I'm going to assume you have 29 sts around?

an M1 is like a pick up. Um. You know, I would use
either a cable or half-hitch pick up for this. the
point being that you are creating a hole for the thumb
to go thru. basically you need four new stitches not
attached to the knitting below.

ANSWER #3:

Though I'm not familiar with your specific pattern, I've made a lot
of mittens and they're all basically the same. You wrote:

"... next round: K2, place on a piece of waste yarn (this is the
first thing i don't get) with twisted M1, cast on 4 sts over the
thumb hole. you will have 33 stitches ..."

When you're making a thumb, you first have to 'park' some stitches
on a piece of waste yarn while you continue knitting the rest of the
mitten. Later you'll return to these stitches, place them on some
needles, pick up a few more stitches around the circle which is the
thumb hole and knit the thumb separately.

So, your pattern says to K 2, leaving these on your right-hand
needle. Then you'll need to thread the next X-number of stitches
(your snip doesn't say, it's probably about ? 10 ? sts which you
created by increasing, usually including and between the two M1
stitches) onto a piece of waste yarn - I use a yarn needle - and
remove them from your left-hand needle. Leave these dangling all on
their own until you're ready to knit the thumb later. Then, pulling
on your working yarn a bit to tighten the gap created by the parked
stitches, cast on 4 sts onto the right-hand needle. On your needles
you should now have 33 sts. Keep on knitting the remainder of your
mitten according to your pattern.

When it's time to knit the thumb, you'll thread the parked stitches
onto some needles and pick up probably about ? 4 ? stitches around
the thumb hole to complete the circle which will be the thumb.
There's inevitably a bit of a gap somewhere here so afterwards I use
the thumb's yarn ends to darn this area and make it stronger.

ANSWER #4:

I think what this pattern is trying to get you to do is what we call a folk thumb - where you put aside a few live stitches on a big safety pin or 12" length of string or yarn (not the yarn you are knitting with), then cast on the same number (or a one or two less) at the same spot on the next round, then close the hole. If your mitt is about 33 st around, that might mean putting aside 6-10 stitches on the bottom of the thumb hole, and on the next round, casting on about that many stitches across the top of the thumb hole.

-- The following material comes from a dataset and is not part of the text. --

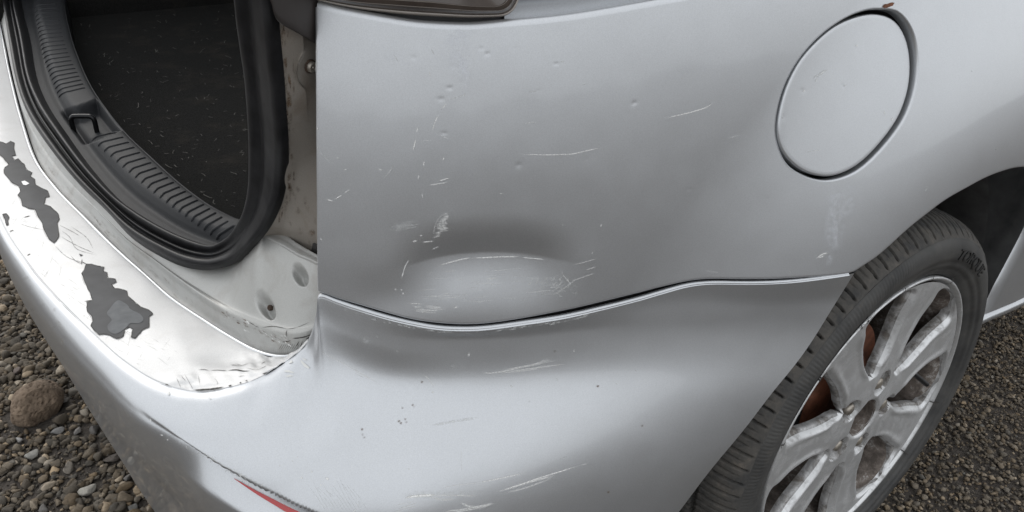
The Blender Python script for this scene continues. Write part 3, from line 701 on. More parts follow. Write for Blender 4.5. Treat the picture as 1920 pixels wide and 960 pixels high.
# striker loop
def tube(name, P, r, mat, parent, k=10, closed=False):
    P = np.asarray(P, float); n = len(P); t = unit(np.gradient(P, axis=0)); up = np.array([0.3, 0.2, 0.93]); V = []
    for i in range(n):
        a = np.cross(t[i], up); a /= max(np.linalg.norm(a), 1e-6); b_ = np.cross(t[i], a)
        V.append([P[i]+r*(math.cos(q)*a+math.sin(q)*b_) for q in np.linspace(0, 2*np.pi, k, endpoint=False)])
    f = []
    for i in range(n-1):
        for j in range(k): f.append((i*k+j, i*k+(j+1) % k, (i+1)*k+(j+1) % k, (i+1)*k+j))
    V = np.array(V).reshape(-1, 3); f.append(tuple(range(k))[::-1]); f.append(tuple(range((n-1)*k, n*k)))
    return mesh(name, V, f, mat, parent)
b1, b2 = onz([(139, 247, .680), (182, 247, .680)]); uz = np.array([0, 0, 0.022])
loop = np.vstack([b1-uz*.3, b1+uz*.2, b1+uz*.75, b1+uz*.96+(b2-b1)*.10, b1+uz+(b2-b1)*.25, b1+uz+(b2-b1)*.75, b1+uz*.96+(b2-b1)*.90, b2+uz*.75, b2+uz*.2, b2-uz*.3])
striker = tube('boot_latch_striker', cr(loop, 50), .0033, 'striker', car)
tag(striker, label='black metal latch striker loop in the boot sill')
# ------------------------------------------------------------------ carpeted boot interior
fl = np.vstack([TE*[1, 1, 0]+[0.004, 0.002, .648]])
flr = np.vstack([fl, [[-0.70, 0.30, .648], [-0.45, 0.24, .648]]]); fback = flr.copy(); fback[:, 0] = 0.55
n_f = 60
fA, fB = cr(flr, n_f), cr(fback, n_f)
carpet = grid('boot_carpet', np.stack([fA*(1-k)+fB*k for k in np.linspace(0, 1, 20)], 1), 'carpet', car)
tag(carpet, label='black boot floor carpet flecked with lint')
def box(name, lo, hi, mat, parent, bev=0.0):
    bm = bmesh.new(); bmesh.ops.create_cube(bm, size=1)
    for v in bm.verts: v.co = Vector([lo[k]+(v.co[k]+.5)*(hi[k]-lo[k]) for k in range(3)])
    if bev: bmesh.ops.bevel(bm, geom=list(bm.edges), offset=bev, segments=2, affect='EDGES')
    me = bpy.data.meshes.new(name); bm.to_mesh(me); bm.free(); return link(name, me, mat, parent)
box('boot_side_lining', (-0.86, 1.665, .30), (0.55, 1.685, 1.25), 'carpet', car)
box('seat_back', (0.50, 0.10, .30), (0.60, 1.60, 1.30), 'carpet', car, .02)
box('boot_side_trim', (-0.66, 0.185, .60), (0.50, 0.20, 1.2), 'trim_dark', car)
# hair and lint lying on the carpet
V, F_ = [], []
poly = np.array([(140, 0), (150, 90), (215, 205), (300, 290), (420, 385), (455, 395), (458, 300), (455, 150), (440, 0)], float)
cnt = 0
while cnt < 170:
    p = np.array([RNG.uniform(125, 460), RNG.uniform(0, 400)])
    xl = np.interp(p[1], [0, 96, 154, 239, 340, 417], [126, 148, 172, 230, 338, 455])
    if p[0] < xl+5 or p[0] > 462: continue
    a = RNG.uniform(0, 6.28); ln = RNG.uniform(1.5, 5)*(2.2 if RNG.random() < .10 else 1); cv_ = RNG.normal(0, .12, 4).cumsum()
    pts = [p]
    for k in range(4): pts.append(pts[-1]+ln*.5*np.array([math.cos(a+cv_[k]*3), math.sin(a+cv_[k]*3)*.6]))
    q = on(np.array(pts), 2, .6505); 
    if q[:, 1].max() > 1.6: continue
    tdir_ = unit(np.gradient(q, axis=0)); sd = unit(np.cross(tdir_, [0, 0, 1])); wd = RNG.uniform(.0002, .0005)
    o_ = len(V); V += (q-sd*wd).tolist()+(q+sd*wd).tolist()
    F_ += [(o_+k, o_+k+1, o_+k+6, o_+k+5) for k in range(4)]; cnt += 1
lint = mesh('carpet_lint', V, F_, 'lint', carpet); tag(lint, kind='stuff')
# ------------------------------------------------------------------ the rest of the shell (roof, far side, floor, doors) that shades what is seen
box('roof', (-0.55, 0.16, 1.50), (2.2, 1.54, 1.54), 'paint', car, .01)
box('far_side', (-0.80, 1.70, .30), (3.2, 1.74, 1.05), 'paint', car, .02)
box('floor_pan', (-0.80, 0.40, .24), (3.2, 1.60, .27), 'black', car)
# ------------------------------------------------------------------ wheel arch: liner, forward edge, sill
AC = np.array([0.045, 0.325]); AR = 0.402
aa = np.radians(np.linspace(4, 205, 60))
ARk = AR+.17*sm(R(138), R(195), aa)
lin = np.stack([np.stack([AC[0]+ARk*k*np.cos(aa), y_+(.10*(1-sm(R(62), R(100), aa)) if y_ < .1 else 0)+0*aa, AC[1]+ARk*k*np.sin(aa)], -1) for k, y_ in ((1.0, -0.022), (1.0, .06), (1.02, .17), (1.02, .30))], 1)
liner = grid('arch_liner', lin, 'liner', car)
box('arch_back', (-0.36, .30, .34), (0.44, .31, .74), 'black', car)
# body side in front of the wheel, set in behind the flared arch, with its sill
fe_ = ony([(2010, 290, .03), (1970, 340, .03), (1940, 392, .03), (1918, 440, .03), (1892, 490, .03), (1868, 535, .03), (1852, 568, .03), (1840, 592, .03)])
fr_ = cr(fe_, 40); zb_ = fr_[-1, 2]; xb_ = fr_[-1, 0]
grid('arch_edge_return', np.stack([fr_+[.06, .16, 0], fr_+[.03, .08, 0], fr_+[.012, .03, 0], fr_+[.002, .006, 0], fr_+[.0015, .003, 0]], 1), 'liner', car)
rows = [fr_+[.001, .004, 0], fr_+[.003, 0, 0]]
for dx_, dy_ in ((.03, -.004), (.10, -.012), (.35, -.028), (1.0, -.04), (2.6, -.03)): q_ = fr_.copy(); q_[:, 0] += dx_+(xb_-q_[:, 0])*min(1, dx_); q_[:, 1] += dy_; rows.append(q_)
side = grid('side_panel', np.stack(rows, 1), 'paint', car)
sx = np.linspace(xb_-.02, 3.2, 60); sy = np.interp(sx-xb_, [0, .03, .10, .35, 1.0, 2.6], [.03, .026, .018, .002, -.01, 0])
sill = np.stack([np.stack([sx, sy+dy_, 0*sx+zb_+dz_], -1) for dy_, dz_ in ((.012, .002), (.012, -.004), (-.002, -.005), (-.004, -.009), (-.003, -.017), (.004, -.022), (.05, -.024))], 1)
grid('side_sill', sill, 'paint', car)

# ------------------------------------------------------------------ rear wheel
wheel = bpy.data.objects.new('rear_wheel', None); COL.objects.link(wheel); wheel.parent = car
tag(wheel, label='dusty seven-spoke silver alloy rear wheel on a worn black tyre')
HZ = 0.318
def lathe(name, prof_, n, mat, parent, fn=None, flip=False, a0=0.0, a1=2*np.pi, wrap=True):
    a = np.linspace(a0, a1, n, endpoint=not wrap); pf = np.array(prof_, float)
    r_ = np.repeat(pf[None, :, 0], n, 0); y_ = np.repeat(pf[None, :, 1], n, 0); A = np.repeat(a[:, None], len(pf), 1)
    if fn is not None: r_, y_ = fn(r_, y_, A)
    P_ = np.stack([r_*np.cos(A), y_, HZ+r_*np.sin(A)], -1)
    return grid(name, P_, mat, parent, wrap=wrap, flip=flip)
tp_ = [(.222, .012), (.2345, .004), (.2365, -.001), (.240, -.0045), (.245, -.0065), (.250, -.0085), (.2505, -.0098), (.256, -.0112), (.2615, -.0120), (.2622, -.0132), (.268, -.0140), (.276, -.0142), (.2815, -.0134), (.2865, -.0116), (.2905, -.0092), (.2925, -.0080), (.2932, -.0078)]
tp2 = [(.2935, -.0074), (.2960, -.0056), (.2990, -.0028), (.3025, .0012), (.3060, .0062), (.3095, .0125), (.3125, .0200), (.3148, .0290), (.3162, .0380), (.3166, .0430), (.3106, .0435), (.3106, .0500), (.3172, .0505), (.3180, .060), (.3180, .078), (.3110, .0785), (.3110, .088), (.3180, .0885), (.3180, .125), (.3110, .1255), (.311, .135), (.3175, .1355), (.3165, .165), (.312, .188), (.302, .200), (.27, .207), (.225, .198)]
def serr(r_, y_, A):
    deg = np.degrees(A) % 360
    mask = ((r_ > .2750) & (r_ < .2910))*sm(96, 102, deg)*(1-sm(196, 202, deg))
    y_ = y_+0.00022*mask*np.sin(A*330)
    y_ = y_+0.0004*np.sin(A*3+r_*40)*(r_ < .3)
    return r_, y_
tyre = lathe('tyre', tp_+[(.2935, -.0074)], 1800, 'tyre', wheel, serr)
tag(tyre, label='worn black tyre with a dusty tread')
def grooves(r_, y_, A):
    ph = (A*88/(2*np.pi)+(y_-.0)*5.0*np.where(y_ < .06, 1, -1)) % 1.0
    g = (ph < 0.15) & (y_ > -.0045) & (y_ < .19)
    fine = (np.abs(ph-0.58) < 0.04) & (y_ > .003) & (y_ < .19)
    r_ = np.where(g, r_-0.012*sm(-.006, .003, y_), r_); r_ = np.where(fine, r_-0.0025, r_)
    r_ = r_+0.0006*fbm2(A*40, y_*90, 51, 2)
    return r_, y_
tread = lathe('tread', tp2, 1760, 'tread', wheel, grooves)
# rim barrel, lip, centre
lathe('rim_lip', [(.2300, .010), (.2335, .0010), (.2338, -.0030), (.2322, -.0048), (.2300, -.0040), (.2275, .0005), (.2255, .0035), (.2235, .006)], 260, 'alloy', wheel, flip=True)
lathe('rim_barrel', [(.2238, .0055), (.2195, .010), (.2130, .022), (.2090, .040), (.2060, .075), (.2040, .12), (.2040, .17)], 200, 'dust', wheel, flip=True)
lathe('wheel_shade_disc', [(.2045, .168), (.12, .165), (.002, .165)], 60, 'black', wheel)  # added black disc closing the barrel, stands for the darkness behind the windows
lathe('brake_disc', [(.126, .084), (.126, .070), (.123, .068), (.085, .068), (.080, .055), (.075, .050), (.02, .050), (.001, .050)], 120, 'disc', wheel, flip=True)
box('brake_caliper', (-0.17, .052, HZ-.02), (-0.075, .12, HZ+.09), 'black', wheel, .012)
# spokes: one continuous wheel face with seven windows
NS_ = 7; A_S = R(72.0)
LUG = [R(v) for v in (142, 70, -2, 214, 286)]
rr_ = np.r_[np.linspace(.0305, .034, 3), np.linspace(.036, .2245, 110)]
def half_w(r_):
    sector = np.pi/NS_*r_
    r0, r1, q = .080, .2235, .024
    open_ = np.where(r_ <= r0, 0, np.where(r_ < r0+q, np.sqrt(np.maximum(0, q*q-(r0+q-r_)**2)), q))
    lin_ = np.clip(sector-(.0285+.016*sm(.12, .225, r_)+.004*(1-sm(.08, .12, r_))), 0, 1)
    open_ = np.minimum(open_/q*np.maximum(lin_, .010), np.maximum(lin_, .010))
    cl = np.clip((r1-r_)/.016, 0, 1); open_ = open_*np.sqrt(np.maximum(0, 1-(1-cl)**2))
    return np.maximum(sector-open_, .004), open_ > 1e-5
def face_y(x_, z_, r_, w_, has):
    y_ = .0005+.0045*sm(.05, .14, r_)-.006*sm(.16, .224, r_)+.0015*np.abs(w_)**2
    y_ = y_-.0030*np.exp(-((np.abs(w_)-.70)/.16)**2)*sm(.085, .11, r_)*(1-sm(.19, .22, r_))
    y_ = y_+np.where(has, .0075*sm(.80, 1.0, np.abs(w_)), 0)
    y_ = y_+.004*(1-sm(.030, .036, r_))
    for la in LUG:
        dl = np.hypot(x_-.057*np.cos(la), z_-.057*np.sin(la)); dl2 = np.hypot(x_-.066*np.cos(la), z_-.066*np.sin(la)); dl = np.minimum(dl, dl2+.002)
        y_ = y_+.015*(1-sm(.0145, .0175, dl))
    return y_
ww = np.r_[-1.0, -.97, -.92, -.86, np.linspace(-.79, .79, 25), .86, .92, .97, 1.0]
hw, has = half_w(rr_)
rim = bpy.data.objects.new('alloy_rim', None); COL.objects.link(rim); rim.parent = wheel
V, F_, CH = [], [], []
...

You have to make this hole fit the base of your 5-year-old's thumb, and I routinely find patterns too tight in there. To tell the truth, you are going to do better to abandon the pattern at this point, try something out, try it on the little girls hand, see if it fits, and redo it bigger or smaller if it doesn't. Go biggish for best fit, and then when you pick up the stitches for the thumb and work it up, you can knit two together every once in a while to snug it to the thumb as you go up. This leaves some ease at the base of the thumb, which allows for comfort.

When you cast on the stitches over the top of the thumb hole, the pattern recommends a M1 cast on. Its just a bunch of backward e's. You don't want it to unravel while you knit to the top of the hand. Any cast on will do. You can use www.google.com for M1 cast-on and probably find directions on the Web. Whatever you did to cast on the cuff works too.